### Direction
Repeat only the lines from the one holding "else RED, BLACK)" down to the last line of the listing below, including both of those lines.

--- Start Data excerpt ---

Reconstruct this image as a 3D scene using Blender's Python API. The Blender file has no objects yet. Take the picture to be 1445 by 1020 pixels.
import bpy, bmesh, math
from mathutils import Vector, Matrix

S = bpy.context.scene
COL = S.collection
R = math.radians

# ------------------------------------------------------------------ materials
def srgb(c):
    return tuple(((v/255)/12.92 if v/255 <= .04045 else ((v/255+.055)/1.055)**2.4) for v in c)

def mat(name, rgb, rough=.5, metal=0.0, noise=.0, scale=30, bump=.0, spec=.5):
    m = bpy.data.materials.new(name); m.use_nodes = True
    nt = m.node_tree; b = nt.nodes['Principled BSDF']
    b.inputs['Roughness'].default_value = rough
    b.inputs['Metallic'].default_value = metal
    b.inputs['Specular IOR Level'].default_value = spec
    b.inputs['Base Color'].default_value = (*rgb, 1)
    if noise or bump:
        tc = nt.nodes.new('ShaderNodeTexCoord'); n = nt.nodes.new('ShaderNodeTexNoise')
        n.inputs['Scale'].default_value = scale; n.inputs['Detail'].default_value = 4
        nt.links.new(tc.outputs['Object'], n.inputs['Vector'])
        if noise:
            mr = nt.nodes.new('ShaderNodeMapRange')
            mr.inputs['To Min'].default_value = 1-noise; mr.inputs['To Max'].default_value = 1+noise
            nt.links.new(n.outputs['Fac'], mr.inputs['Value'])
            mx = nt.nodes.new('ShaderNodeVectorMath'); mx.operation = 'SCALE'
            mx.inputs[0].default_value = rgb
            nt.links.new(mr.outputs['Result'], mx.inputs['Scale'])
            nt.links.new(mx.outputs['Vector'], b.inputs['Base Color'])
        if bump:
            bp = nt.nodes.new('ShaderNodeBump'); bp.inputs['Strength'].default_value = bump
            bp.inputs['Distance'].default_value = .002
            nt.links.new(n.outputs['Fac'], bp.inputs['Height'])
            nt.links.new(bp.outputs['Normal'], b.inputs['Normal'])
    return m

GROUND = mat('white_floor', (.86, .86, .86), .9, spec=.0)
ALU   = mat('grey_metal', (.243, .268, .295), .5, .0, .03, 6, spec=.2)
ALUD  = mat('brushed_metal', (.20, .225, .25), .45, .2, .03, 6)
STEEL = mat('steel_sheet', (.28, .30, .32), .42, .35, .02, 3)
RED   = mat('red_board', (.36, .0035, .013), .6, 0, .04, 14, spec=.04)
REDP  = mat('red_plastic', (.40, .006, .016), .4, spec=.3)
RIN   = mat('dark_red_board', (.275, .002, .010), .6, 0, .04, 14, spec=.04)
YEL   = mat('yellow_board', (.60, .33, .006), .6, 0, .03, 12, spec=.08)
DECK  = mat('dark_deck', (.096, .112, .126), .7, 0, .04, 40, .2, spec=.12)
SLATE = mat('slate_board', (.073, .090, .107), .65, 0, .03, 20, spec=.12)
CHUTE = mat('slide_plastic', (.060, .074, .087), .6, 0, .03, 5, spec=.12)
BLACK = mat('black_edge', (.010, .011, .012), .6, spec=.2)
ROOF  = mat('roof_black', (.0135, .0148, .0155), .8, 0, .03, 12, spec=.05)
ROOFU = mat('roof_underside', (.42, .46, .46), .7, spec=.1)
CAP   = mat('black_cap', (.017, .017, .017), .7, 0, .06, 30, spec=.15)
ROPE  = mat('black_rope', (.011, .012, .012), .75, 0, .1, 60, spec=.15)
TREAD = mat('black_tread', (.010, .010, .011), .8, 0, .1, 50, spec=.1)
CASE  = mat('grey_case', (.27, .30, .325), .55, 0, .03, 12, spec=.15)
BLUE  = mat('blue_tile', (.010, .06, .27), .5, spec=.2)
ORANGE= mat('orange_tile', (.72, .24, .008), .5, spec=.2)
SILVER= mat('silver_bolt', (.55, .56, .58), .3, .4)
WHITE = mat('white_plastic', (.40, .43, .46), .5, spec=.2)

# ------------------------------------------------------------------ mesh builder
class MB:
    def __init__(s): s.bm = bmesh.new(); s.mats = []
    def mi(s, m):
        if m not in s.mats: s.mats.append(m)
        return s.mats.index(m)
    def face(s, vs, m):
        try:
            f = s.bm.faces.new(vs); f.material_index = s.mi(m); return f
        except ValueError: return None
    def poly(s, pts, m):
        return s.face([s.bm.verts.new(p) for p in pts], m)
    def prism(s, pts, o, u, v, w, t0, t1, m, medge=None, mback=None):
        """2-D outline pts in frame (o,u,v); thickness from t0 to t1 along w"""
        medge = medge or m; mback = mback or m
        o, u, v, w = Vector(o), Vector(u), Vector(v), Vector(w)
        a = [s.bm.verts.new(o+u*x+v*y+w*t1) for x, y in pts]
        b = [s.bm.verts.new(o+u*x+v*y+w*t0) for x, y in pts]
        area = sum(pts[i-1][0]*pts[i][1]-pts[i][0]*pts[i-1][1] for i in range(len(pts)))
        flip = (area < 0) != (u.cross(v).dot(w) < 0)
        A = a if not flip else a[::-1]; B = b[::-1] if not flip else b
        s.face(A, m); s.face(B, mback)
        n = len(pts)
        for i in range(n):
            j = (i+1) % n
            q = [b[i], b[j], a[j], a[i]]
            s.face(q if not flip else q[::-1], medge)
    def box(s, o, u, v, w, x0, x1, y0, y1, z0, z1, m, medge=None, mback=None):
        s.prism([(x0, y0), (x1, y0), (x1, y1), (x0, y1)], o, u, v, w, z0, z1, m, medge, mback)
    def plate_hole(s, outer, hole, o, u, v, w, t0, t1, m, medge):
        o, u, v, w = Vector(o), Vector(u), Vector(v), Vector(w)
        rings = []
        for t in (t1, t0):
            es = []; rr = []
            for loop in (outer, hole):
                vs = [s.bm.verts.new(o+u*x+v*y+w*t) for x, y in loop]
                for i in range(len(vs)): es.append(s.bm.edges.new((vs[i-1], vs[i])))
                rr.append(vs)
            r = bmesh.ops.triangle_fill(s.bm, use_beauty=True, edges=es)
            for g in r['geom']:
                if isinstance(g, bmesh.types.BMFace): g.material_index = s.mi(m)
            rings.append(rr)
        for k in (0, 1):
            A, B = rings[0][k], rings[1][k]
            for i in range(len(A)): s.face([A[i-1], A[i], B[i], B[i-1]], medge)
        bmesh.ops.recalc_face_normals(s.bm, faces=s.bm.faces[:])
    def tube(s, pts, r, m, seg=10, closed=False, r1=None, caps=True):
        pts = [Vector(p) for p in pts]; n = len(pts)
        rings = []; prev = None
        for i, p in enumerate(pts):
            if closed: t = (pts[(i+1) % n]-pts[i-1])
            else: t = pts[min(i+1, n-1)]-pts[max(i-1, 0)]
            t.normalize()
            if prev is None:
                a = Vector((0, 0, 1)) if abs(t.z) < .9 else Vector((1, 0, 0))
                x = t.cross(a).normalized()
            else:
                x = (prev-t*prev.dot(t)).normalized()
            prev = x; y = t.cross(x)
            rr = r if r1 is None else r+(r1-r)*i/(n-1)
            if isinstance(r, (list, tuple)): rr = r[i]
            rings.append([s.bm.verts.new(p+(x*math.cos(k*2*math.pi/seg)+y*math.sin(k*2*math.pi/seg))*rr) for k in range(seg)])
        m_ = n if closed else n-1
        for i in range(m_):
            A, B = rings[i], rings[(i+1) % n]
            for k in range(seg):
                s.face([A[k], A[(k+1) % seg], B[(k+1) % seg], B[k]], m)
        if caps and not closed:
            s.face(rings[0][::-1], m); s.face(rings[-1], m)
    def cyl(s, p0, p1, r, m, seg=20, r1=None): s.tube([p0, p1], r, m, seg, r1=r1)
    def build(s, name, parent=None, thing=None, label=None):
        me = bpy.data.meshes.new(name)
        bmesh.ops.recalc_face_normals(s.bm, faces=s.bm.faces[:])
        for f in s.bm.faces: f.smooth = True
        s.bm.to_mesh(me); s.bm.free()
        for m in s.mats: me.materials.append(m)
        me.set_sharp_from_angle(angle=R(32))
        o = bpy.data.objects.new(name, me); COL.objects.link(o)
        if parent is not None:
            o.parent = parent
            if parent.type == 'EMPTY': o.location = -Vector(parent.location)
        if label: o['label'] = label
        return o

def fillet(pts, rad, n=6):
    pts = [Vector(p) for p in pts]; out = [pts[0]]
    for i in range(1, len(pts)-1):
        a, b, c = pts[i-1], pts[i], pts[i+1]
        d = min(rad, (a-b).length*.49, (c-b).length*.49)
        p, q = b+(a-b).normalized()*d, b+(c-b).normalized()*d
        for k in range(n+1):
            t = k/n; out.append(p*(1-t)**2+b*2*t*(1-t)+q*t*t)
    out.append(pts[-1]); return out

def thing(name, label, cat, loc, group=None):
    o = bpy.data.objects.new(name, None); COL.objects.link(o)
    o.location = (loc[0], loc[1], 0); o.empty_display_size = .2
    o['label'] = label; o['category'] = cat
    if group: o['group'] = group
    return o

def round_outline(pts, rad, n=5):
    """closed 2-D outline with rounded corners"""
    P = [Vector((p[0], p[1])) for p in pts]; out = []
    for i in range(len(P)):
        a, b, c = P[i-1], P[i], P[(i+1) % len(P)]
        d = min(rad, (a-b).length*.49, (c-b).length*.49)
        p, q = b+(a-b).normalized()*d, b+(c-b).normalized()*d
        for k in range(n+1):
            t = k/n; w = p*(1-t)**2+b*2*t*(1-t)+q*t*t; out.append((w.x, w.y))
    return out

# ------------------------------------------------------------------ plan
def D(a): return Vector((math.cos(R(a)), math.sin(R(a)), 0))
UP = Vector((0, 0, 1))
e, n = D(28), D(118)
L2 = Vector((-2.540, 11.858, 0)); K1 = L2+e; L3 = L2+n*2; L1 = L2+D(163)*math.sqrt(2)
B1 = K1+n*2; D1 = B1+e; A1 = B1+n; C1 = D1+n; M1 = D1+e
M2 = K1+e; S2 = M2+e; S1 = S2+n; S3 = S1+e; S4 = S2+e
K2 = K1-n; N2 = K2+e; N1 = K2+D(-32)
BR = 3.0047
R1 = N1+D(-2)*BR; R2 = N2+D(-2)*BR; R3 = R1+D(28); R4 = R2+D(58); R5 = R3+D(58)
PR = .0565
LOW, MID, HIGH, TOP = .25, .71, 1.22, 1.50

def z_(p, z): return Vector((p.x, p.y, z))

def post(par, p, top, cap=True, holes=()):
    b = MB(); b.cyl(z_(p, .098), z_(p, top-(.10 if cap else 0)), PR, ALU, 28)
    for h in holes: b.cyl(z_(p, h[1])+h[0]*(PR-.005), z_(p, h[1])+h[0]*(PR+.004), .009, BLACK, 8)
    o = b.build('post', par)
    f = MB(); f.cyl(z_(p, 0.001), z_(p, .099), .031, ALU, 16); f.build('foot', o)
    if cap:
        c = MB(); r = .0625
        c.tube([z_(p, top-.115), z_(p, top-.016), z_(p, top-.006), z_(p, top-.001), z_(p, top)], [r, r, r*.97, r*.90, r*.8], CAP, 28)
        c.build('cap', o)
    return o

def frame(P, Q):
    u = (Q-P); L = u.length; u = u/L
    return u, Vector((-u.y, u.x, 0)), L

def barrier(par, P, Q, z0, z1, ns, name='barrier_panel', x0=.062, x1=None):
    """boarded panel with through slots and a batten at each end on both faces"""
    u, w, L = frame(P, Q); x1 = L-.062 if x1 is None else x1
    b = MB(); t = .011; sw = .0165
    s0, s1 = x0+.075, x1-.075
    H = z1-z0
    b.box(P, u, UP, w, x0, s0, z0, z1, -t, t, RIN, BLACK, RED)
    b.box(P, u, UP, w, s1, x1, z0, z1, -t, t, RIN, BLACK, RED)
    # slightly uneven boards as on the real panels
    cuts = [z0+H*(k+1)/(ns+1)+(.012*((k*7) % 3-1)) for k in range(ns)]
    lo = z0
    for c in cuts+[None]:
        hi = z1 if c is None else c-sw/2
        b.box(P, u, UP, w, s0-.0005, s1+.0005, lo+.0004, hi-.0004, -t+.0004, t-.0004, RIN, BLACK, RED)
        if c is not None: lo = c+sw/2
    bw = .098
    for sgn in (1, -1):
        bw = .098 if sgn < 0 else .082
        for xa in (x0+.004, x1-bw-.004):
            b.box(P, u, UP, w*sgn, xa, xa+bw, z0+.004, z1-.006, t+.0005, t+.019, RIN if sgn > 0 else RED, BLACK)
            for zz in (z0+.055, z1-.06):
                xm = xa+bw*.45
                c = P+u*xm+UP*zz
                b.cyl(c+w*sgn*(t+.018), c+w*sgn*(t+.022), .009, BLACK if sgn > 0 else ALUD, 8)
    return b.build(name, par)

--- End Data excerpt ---

### Written solution
            b.box(P, u, UP, w*sgn, xa, xa+bw, z0+.004, z1-.006, t+.0005, t+.019, RIN if sgn > 0 else RED, BLACK)
            for zz in (z0+.055, z1-.06):
                xm = xa+bw*.45
                c = P+u*xm+UP*zz
                b.cyl(c+w*sgn*(t+.018), c+w*sgn*(t+.022), .009, BLACK if sgn > 0 else ALUD, 8)
    return b.build(name, par)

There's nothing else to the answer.